Mr. Gill said that while he long believed there would be a gay governor in the U.S., he “wouldn’t have thought it would happen this soon.”
“Jared is particularly interesting because it shows where America has come to,” he said, “and that America is a much, much more tolerant place than it was.”
That shift may resonate most strongly with those who have known the country as it was.
For Mr. Miller, who grew up in Colorado’s more conservative, red-leaning Western Slope, the election of a gay governor was all the more satisfying for being in his own state. “For me, on election night, seeing Jared and Marlon up on that stage and him giving his victory speech — I so much would have loved to have known what that would have felt like back when I was in high school,” he said.
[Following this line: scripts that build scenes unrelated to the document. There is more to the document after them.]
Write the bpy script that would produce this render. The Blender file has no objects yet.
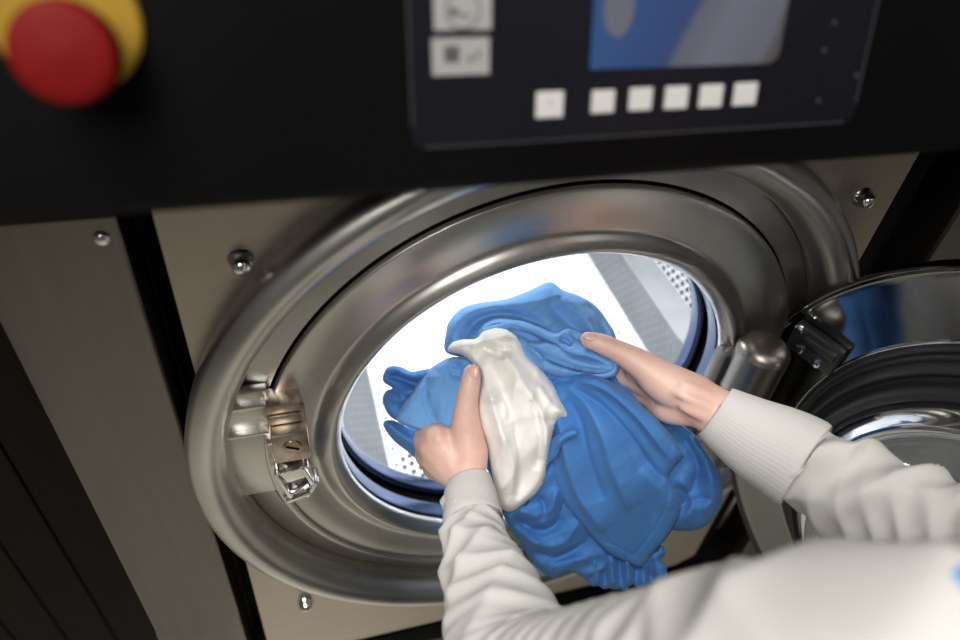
import bpy, bmesh, math, random
import numpy as np
from mathutils import Vector, Matrix, Euler, noise
from mathutils.geometry import delaunay_2d_cdt
random.seed(4); PI = math.pi
S = bpy.context.scene; COL = S.collection

# ------------------------------------------------------------------ camera
CAM = np.array([-.22214, -.41722, .55010]); ROT = (.83135, -.0850, -.27336); F = 710.07
RM = np.array(Euler(ROT, 'XYZ').to_matrix())
cd = bpy.data.cameras.new('camera'); cam = bpy.data.objects.new('camera', cd); COL.objects.link(cam)
cam.location = CAM; cam.rotation_euler = ROT
cd.sensor_width = 36; cd.lens = F / 960 * 36; cd.clip_start = .01
cd.dof.use_dof = True; cd.dof.focus_distance = .615; cd.dof.aperture_fstop = 3.2
S.camera = cam

def at(px, py, d):                       # a place known by its bearing and distance from the photographer
    return CAM + RM @ (np.array([(px - 480) / F, -(py - 320) / F, -1.0]) * d)
def on_y(px, py, y):                     # where that bearing meets the vertical plane y
    q = at(px, py, 1.0) - CAM; return CAM + q * ((y - CAM[1]) / q[1])

# ------------------------------------------------------------------ materials
def mat(name, col, rough=.5, metal=0, **k):
    m = bpy.data.materials.new(name); m.use_nodes = True; nt = m.node_tree; b = nt.nodes['Principled BSDF']
    b.inputs['Base Color'].default_value = (*col, 1); b.inputs['Roughness'].default_value = rough; b.inputs['Metallic'].default_value = metal
    for kk, v in k.items():
        if kk in b.inputs: b.inputs[kk].default_value = v
    return m
def nz(m, scale, c0, c1, detail=4, stretch=(1, 1, 1), rough=None, bump=0, bscale=None, bdist=.001):
    nt = m.node_tree; b = nt.nodes['Principled BSDF']; L = nt.links
    tc = nt.nodes.new('ShaderNodeTexCoord'); mp = nt.nodes.new('ShaderNodeMapping'); mp.inputs['Scale'].default_value = stretch
    n = nt.nodes.new('ShaderNodeTexNoise'); n.inputs['Scale'].default_value = scale; n.inputs['Detail'].default_value = detail
    L.new(tc.outputs['Object'], mp.inputs[0]); L.new(mp.outputs[0], n.inputs['Vector'])
    r = nt.nodes.new('ShaderNodeValToRGB'); r.color_ramp.elements[0].position = .3; r.color_ramp.elements[1].position = .7
    r.color_ramp.elements[0].color = (*c0, 1); r.color_ramp.elements[1].color = (*c1, 1)
    L.new(n.outputs['Fac'], r.inputs[0]); L.new(r.outputs[0], b.inputs['Base Color'])
    if rough:
        q = nt.nodes.new('ShaderNodeMapRange'); q.inputs[3].default_value, q.inputs[4].default_value = rough
        L.new(n.outputs['Fac'], q.inputs[0]); L.new(q.outputs[0], b.inputs['Roughness'])
    if bump:
        n2 = nt.nodes.new('ShaderNodeTexNoise'); n2.inputs['Scale'].default_value = bscale or scale * 4; n2.inputs['Detail'].default_value = 3
        L.new(mp.outputs[0], n2.inputs['Vector'])
        bp = nt.nodes.new('ShaderNodeBump'); bp.inputs['Strength'].default_value = bump; bp.inputs['Distance'].default_value = bdist
        L.new(n2.outputs['Fac'], bp.inputs['Height']); L.new(bp.outputs[0], b.inputs['Normal'])
    return m
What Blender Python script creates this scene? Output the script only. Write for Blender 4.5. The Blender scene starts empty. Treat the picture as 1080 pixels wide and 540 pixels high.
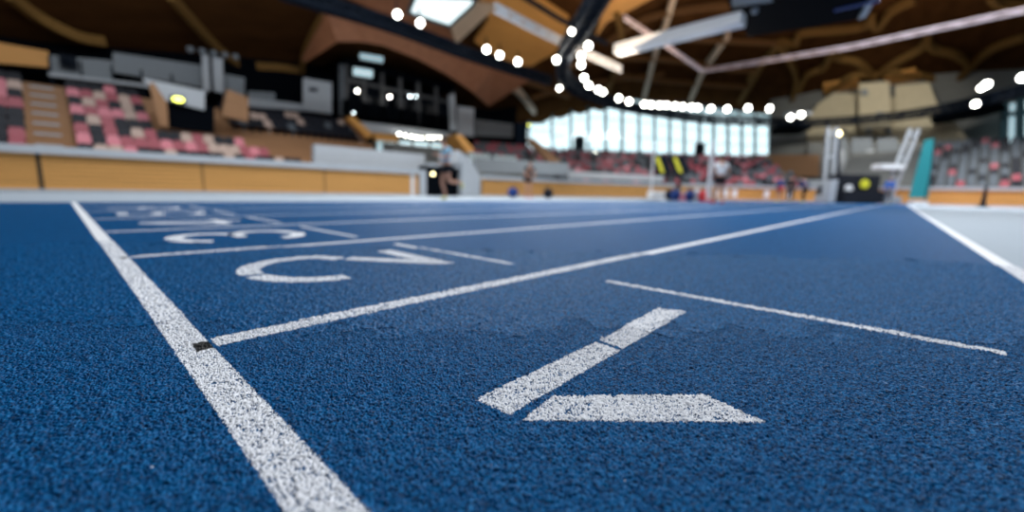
import bpy, math, random
import numpy as np
from mathutils import Vector, Matrix
from mathutils.geometry import tessellate_polygon
random.seed(7)
S = bpy.context.scene
COL = S.collection
# ---------------------------------------------------------------- camera
PITCH, ROLL, YAW, FPX, H = 0.1527, 0.0217, 0.744, 437.87, 0.27335
fwd = Vector((math.cos(YAW)*math.cos(PITCH), math.sin(YAW)*math.cos(PITCH), -math.sin(PITCH)))
rgt0 = Vector((math.sin(YAW), -math.cos(YAW), 0)); up0 = rgt0.cross(fwd)
RGT = rgt0*math.cos(ROLL)+up0*math.sin(ROLL); UP = up0*math.cos(ROLL)-rgt0*math.sin(ROLL)
cd = bpy.data.cameras.new('camera'); cam = bpy.data.objects.new('camera', cd); COL.objects.link(cam)
M4 = Matrix((RGT, UP, -fwd)).transposed().to_4x4(); M4.translation = Vector((0, 0, H)); cam.matrix_world = M4
cd.sensor_width = 36; cd.lens = FPX/1080*36; cd.clip_start = .02; cd.clip_end = 400
cd.dof.use_dof = True; cd.dof.focus_distance = .60; cd.dof.aperture_fstop = 1.48
S.camera = cam
# ---------------------------------------------------------------- world, exposure, light
S.view_settings.view_transform = 'Standard'; S.view_settings.look = 'None'
S.view_settings.gamma = 1; S.view_settings.use_curve_mapping = False; S.view_settings.exposure = 0.0
S.cycles.use_denoising = True; S.cycles.max_bounces = 5; S.cycles.diffuse_bounces = 3
S.cycles.transparent_max_bounces = 8; S.cycles.sample_clamp_indirect = 4
w = bpy.data.worlds.new('daylight'); S.world = w; w.use_nodes = True
w.node_tree.nodes['Background'].inputs[0].default_value = (0.74, 0.93, 1.0, 1)
w.node_tree.nodes['Background'].inputs[1].default_value = 1.7
def area(name, loc, size, power, col=(1, 1, 1), aim=None, sy=None):
    l = bpy.data.lights.new(name, 'AREA'); l.energy = power; l.color = col; l.size = size
    if sy: l.shape = 'RECTANGLE'; l.size_y = sy
    o = bpy.data.objects.new(name, l); COL.objects.link(o); o.location = loc
    d = (Vector(aim)-Vector(loc)) if aim else Vector((0, 0, -1))
    o.rotation_euler = d.to_track_quat('-Z', 'Y').to_euler(); return o
area('hall_light', (6, 0, 12.8), 4, 1350, (.93, .97, 1))
area('hall_light', (9, 8, 10.8), 6, 1450, (.93, .97, 1))  # unseen lamp added to lighten the far lanes
area('hall_light', (32, -2, 13.2), 12, 5000, (.93, .97, 1))
area('hall_light', (0, 14, 10.0), 7, 900, (.93, .97, 1), aim=(4, 24, 0))
for fl in ((12, 17.5, 7.3), (20, 16, 7.3), (28, 15.5, 7.3), (37, 13.5, 7.3), (43, -4, 7.3)): area('flood_beam', fl, .8, 560, (1, .98, .93), aim=(fl[0]-3, fl[1]-5, 0))
sl = bpy.data.lights.new('tower_fill', 'SPOT'); sl.energy = 6500; sl.spot_size = math.radians(52); sl.spot_blend = .6; sl.shadow_soft_size = .5; sl.color = (1, .95, .84)  # unseen spot added to brighten the concrete tower
so_ = bpy.data.objects.new('tower_fill', sl); COL.objects.link(so_); so_.location = (40, 1, 10.4); so_.rotation_euler = (Vector((58, 3.5, 8.5))-Vector((40, 1, 10.4))).to_track_quat('-Z', 'Y').to_euler()
area('roof_fill', (24, 11, 8.2), 8, 650, (1, .75, .5), aim=(25, 14, 20))  # unseen upward lamps added to brighten the roof and the white beam
area('roof_fill', (38, 3, 8.2), 10, 800, (1, .75, .5), aim=(39, 3, 20))
# ---------------------------------------------------------------- placing helpers
def ray(px, py): return fwd + RGT*((px-540)/FPX) + UP*((270-py)/FPX)
EYE = Vector((0, 0, H))
def atz(px, py, z):
    d = ray(px, py); return EYE + d*((z-H)/d.z)
def atd(px, py, dist): return EYE + ray(px, py)*dist       # dist measured along the view direction
def aty(px, py, y):
    d = ray(px, py); return EYE + d*(y/d.y)
def atx(px, py, x):
    d = ray(px, py); return EYE + d*(x/d.x)
def proj(p):
    v = Vector(p)-EYE; z = v.dot(fwd)
    if z <= .1: return None
    return (540+FPX*v.dot(RGT)/z, 270-FPX*v.dot(UP)/z, z)
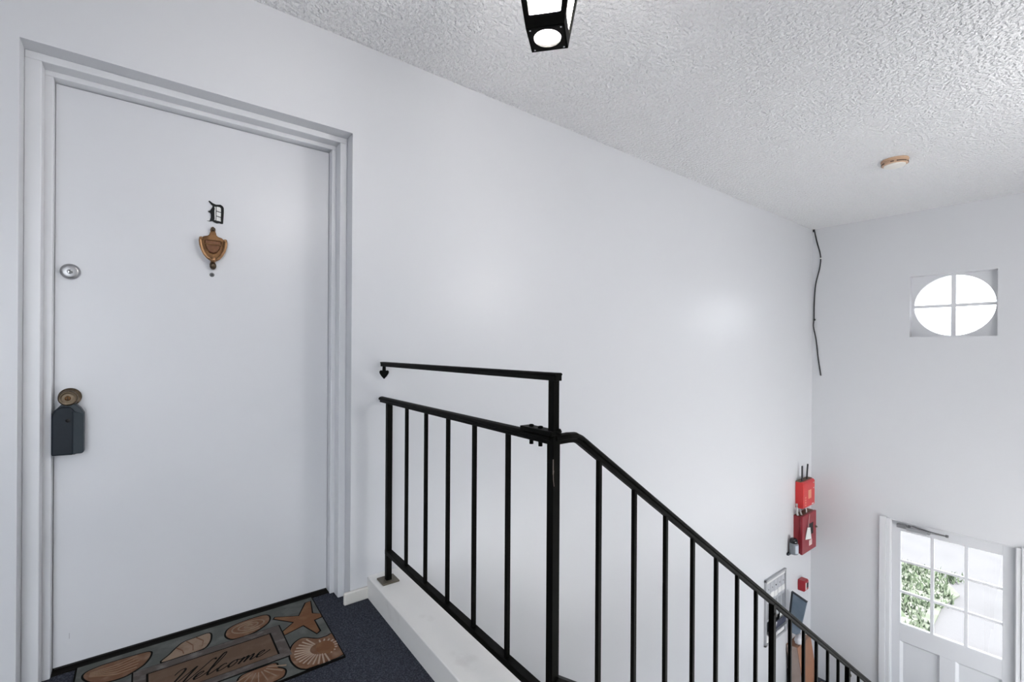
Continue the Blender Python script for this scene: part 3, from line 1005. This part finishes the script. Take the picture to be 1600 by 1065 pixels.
# ------------------------------------------------------------------ smoke alarm on the ceiling
sm = thing('smoke_alarm', 'round yellowed smoke alarm with white face on the textured ceiling', 'smoke alarm', (4.40, 1.015, HC))
MB().lathe([(0.0, 0), (0.082, 0.0), (0.084, -0.004), (0.084, -0.010), (0.080, -0.013), (0.0, -0.013)], 40, 'z', (4.40, 1.015, HC)).build('mounting_ring', M['peach'], sm)
mb_ = MB().lathe([(0.0, -0.012), (0.078, -0.012), (0.080, -0.020), (0.078, -0.036), (0.070, -0.040), (0.0, -0.040)], 40, 'z', (4.40, 1.015, HC)).build('housing', M['peach'], sm)
MB().lathe([(0.0, -0.039), (0.066, -0.039), (0.064, -0.047), (0.056, -0.050), (0.0, -0.051)], 40, 'z', (4.40, 1.015, HC)).build('cover', M['cream'], sm)
for a0, a1 in ((3.05, 3.30), (3.5, 4.35), (4.5, 4.75), (4.9, 5.5), (0.2, 1.0), (1.5, 2.5)):
    w = MB()
    pts = [a0 + (a1 - a0) * k / 8 for k in range(9)]
    w.prism([(4.40 + 0.0815 * math.cos(a), 1.015 + 0.0815 * math.sin(a)) for a in pts] + [(4.40 + 0.074 * math.cos(a), 1.015 + 0.074 * math.sin(a)) for a in pts[::-1]], 'z', HC - 0.034, HC - 0.026)
    w.build('vent_slot', M['brownslot'], mb_)

# ------------------------------------------------------------------ round window in the front wall
win = MB()
wy, wz, wr = 0.978, 1.589, 0.298
XW = L + 0.085
n = 64
vo, vi = [[], []], [[], []]
for k in range(n):
    a = 2 * PI * k / n + PI / 4
    c, s = math.cos(a), math.sin(a)
    m_ = max(abs(c), abs(s))
    for i, x in enumerate((XW, XW + 0.05)):
        vo[i].append(win._v((x, (WY0 + WY1) / 2 + c / m_ * (WY1 - WY0) / 2, (WZ0 + WZ1) / 2 + s / m_ * (WZ1 - WZ0) / 2)))
        vi[i].append(win._v((x, wy + c * wr, wz + s * wr)))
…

This rang true even for young local voters, who in the week leading up to the inauguration described feeling elated. Jean Peterson, a paralegal in Denver who turns 26 this week, described watching Mr. Polis’s November victory speech with her girlfriend, tears in her eyes.
“It was really moving,” she said, “to see him point to his partner and all the support that his partner gave him, to have someone acknowledge their partner … We were both kind of crying.”
At his inauguration on Tuesday, the Denver Gay Men’s Chorus warmed up with “True Colors” (Cyndi Lauper, who first recorded it, was booked for the inaugural ball that night) before remarks from local grandees and faith leaders and the new officials were sworn in. Mr. Polis sat with Mr. Reis and their children behind a pane of bulletproof glass, a precaution one veteran Colorado reporter noted he hadn’t seen in five previous inaugurations. But when Mr. Polis got up to speak — after a quick selfie with the crowd — he addressed divisiveness and diversity only briefly.
“We complement one other, learn from each other, make each other better, and in that work, we respect each other’s rights,” he said.
Then he turned to economics, the environment and health care, and, like the start-up guru he is, declared himself ready to get to work.